┏━━

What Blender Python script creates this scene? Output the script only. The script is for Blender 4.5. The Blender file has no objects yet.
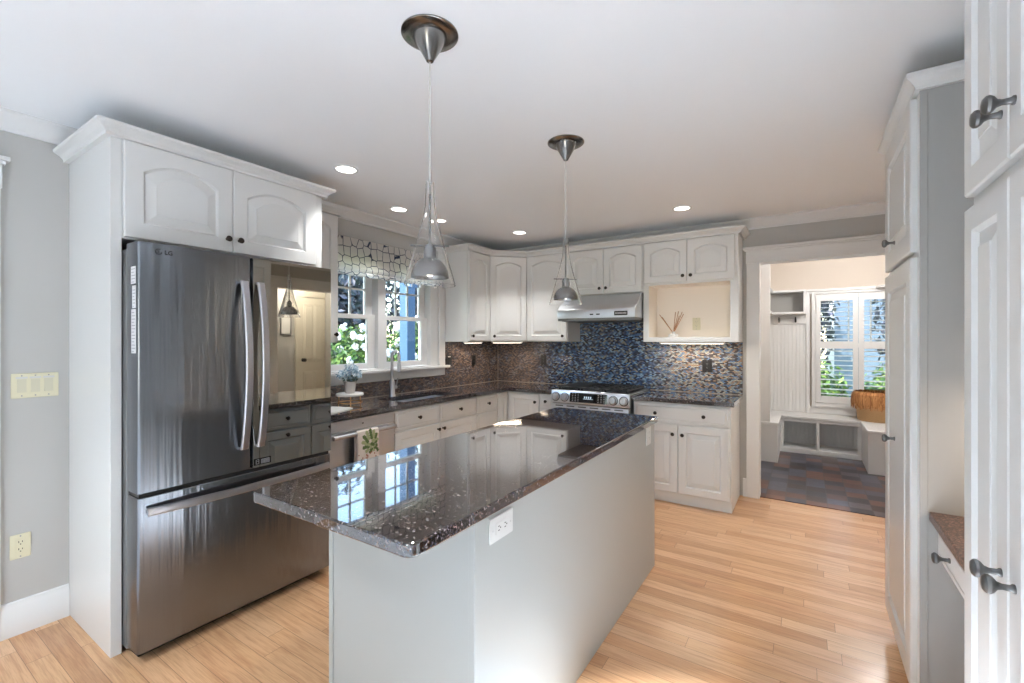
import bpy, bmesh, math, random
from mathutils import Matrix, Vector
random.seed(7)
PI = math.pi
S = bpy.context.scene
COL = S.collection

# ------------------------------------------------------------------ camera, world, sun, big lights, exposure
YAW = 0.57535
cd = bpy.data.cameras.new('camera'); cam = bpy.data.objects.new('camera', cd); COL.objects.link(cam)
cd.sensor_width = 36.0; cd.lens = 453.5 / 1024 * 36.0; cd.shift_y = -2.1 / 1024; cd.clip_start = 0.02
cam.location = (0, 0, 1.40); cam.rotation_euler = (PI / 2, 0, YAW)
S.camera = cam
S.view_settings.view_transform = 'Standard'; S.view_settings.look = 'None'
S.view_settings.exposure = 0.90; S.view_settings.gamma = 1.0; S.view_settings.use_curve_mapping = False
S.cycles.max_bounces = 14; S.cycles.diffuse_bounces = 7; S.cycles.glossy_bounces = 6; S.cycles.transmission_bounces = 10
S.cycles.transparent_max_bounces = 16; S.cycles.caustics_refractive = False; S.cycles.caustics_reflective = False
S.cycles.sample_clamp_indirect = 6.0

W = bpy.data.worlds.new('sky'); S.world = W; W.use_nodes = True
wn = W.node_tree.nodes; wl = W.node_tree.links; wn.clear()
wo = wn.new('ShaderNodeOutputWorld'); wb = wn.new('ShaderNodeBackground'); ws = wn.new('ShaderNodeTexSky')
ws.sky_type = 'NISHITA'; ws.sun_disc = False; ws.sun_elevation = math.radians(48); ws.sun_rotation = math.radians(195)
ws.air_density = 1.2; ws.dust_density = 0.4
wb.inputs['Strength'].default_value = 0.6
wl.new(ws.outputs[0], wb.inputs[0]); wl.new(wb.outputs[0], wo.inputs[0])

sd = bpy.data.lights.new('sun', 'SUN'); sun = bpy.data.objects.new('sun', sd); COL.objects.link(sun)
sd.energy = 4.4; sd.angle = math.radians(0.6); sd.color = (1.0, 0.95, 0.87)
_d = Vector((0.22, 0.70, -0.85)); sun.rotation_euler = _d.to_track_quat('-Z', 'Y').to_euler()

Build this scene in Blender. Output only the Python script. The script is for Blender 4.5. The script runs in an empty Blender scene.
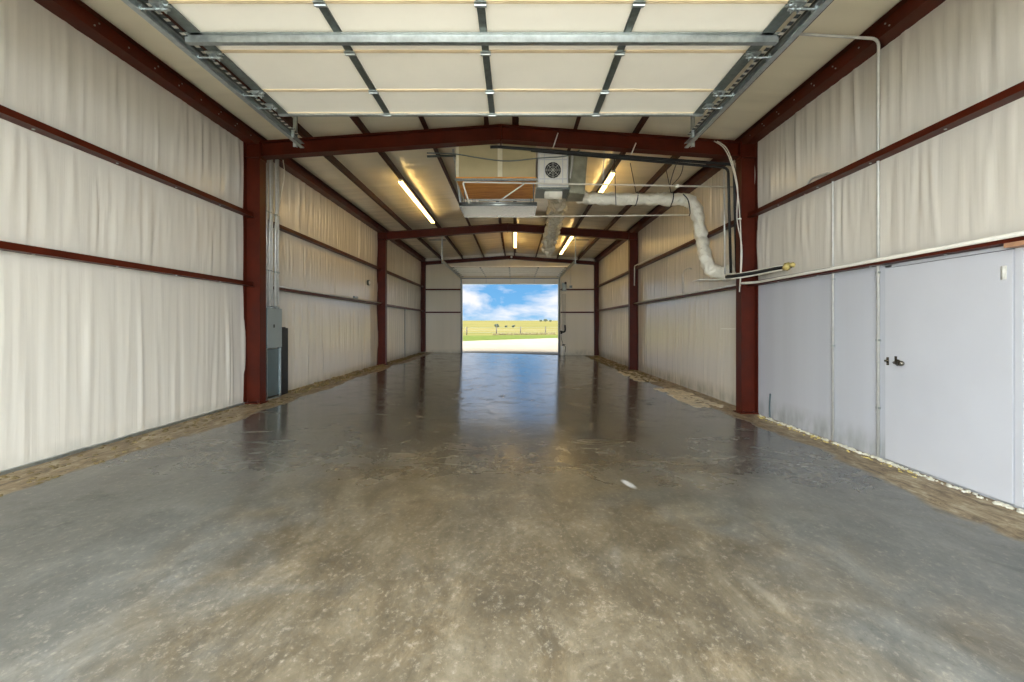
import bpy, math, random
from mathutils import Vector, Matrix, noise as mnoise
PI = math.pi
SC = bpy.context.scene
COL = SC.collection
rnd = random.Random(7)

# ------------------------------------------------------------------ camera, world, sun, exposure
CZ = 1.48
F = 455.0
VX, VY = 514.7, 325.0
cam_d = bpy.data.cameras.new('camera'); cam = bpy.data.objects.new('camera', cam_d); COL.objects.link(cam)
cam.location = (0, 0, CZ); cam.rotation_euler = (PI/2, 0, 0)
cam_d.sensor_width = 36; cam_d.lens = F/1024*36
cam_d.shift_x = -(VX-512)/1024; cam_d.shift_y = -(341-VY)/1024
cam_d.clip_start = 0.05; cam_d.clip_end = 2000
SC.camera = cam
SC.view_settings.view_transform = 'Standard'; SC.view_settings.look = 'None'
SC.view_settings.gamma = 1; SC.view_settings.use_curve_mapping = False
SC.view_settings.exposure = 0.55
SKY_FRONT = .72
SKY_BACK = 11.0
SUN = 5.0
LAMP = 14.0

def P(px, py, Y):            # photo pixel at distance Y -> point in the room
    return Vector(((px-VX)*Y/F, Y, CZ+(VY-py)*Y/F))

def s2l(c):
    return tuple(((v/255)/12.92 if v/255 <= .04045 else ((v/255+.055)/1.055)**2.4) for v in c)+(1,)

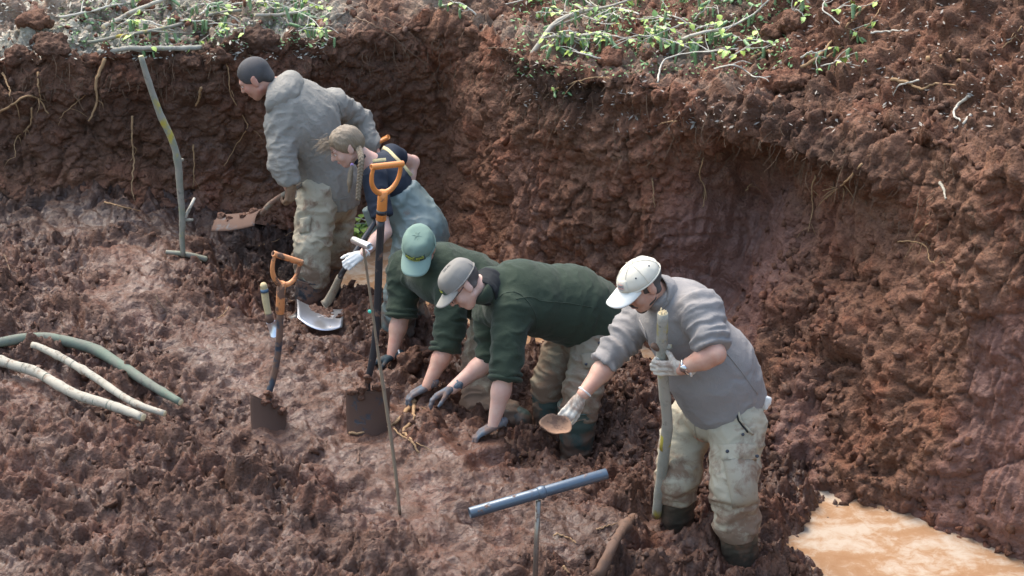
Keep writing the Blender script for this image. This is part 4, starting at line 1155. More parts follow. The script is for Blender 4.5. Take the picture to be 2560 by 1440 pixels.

┗━━

### [DIRECTIVE]
Report every line in the data above in which the word "script" appears.

### [TASK OUTPUT]
What Blender Python script creates this scene? Output the script only. The script is for Blender 4.5. The Blender file has no objects yet.
Build this scene in Blender. Output only the Python script. The script is for Blender 4.5. The script runs in an empty Blender scene.
Keep writing the Blender script for this image. This is part 4, starting at line 1155. More parts follow. The script is for Blender 4.5. Take the picture to be 2560 by 1440 pixels.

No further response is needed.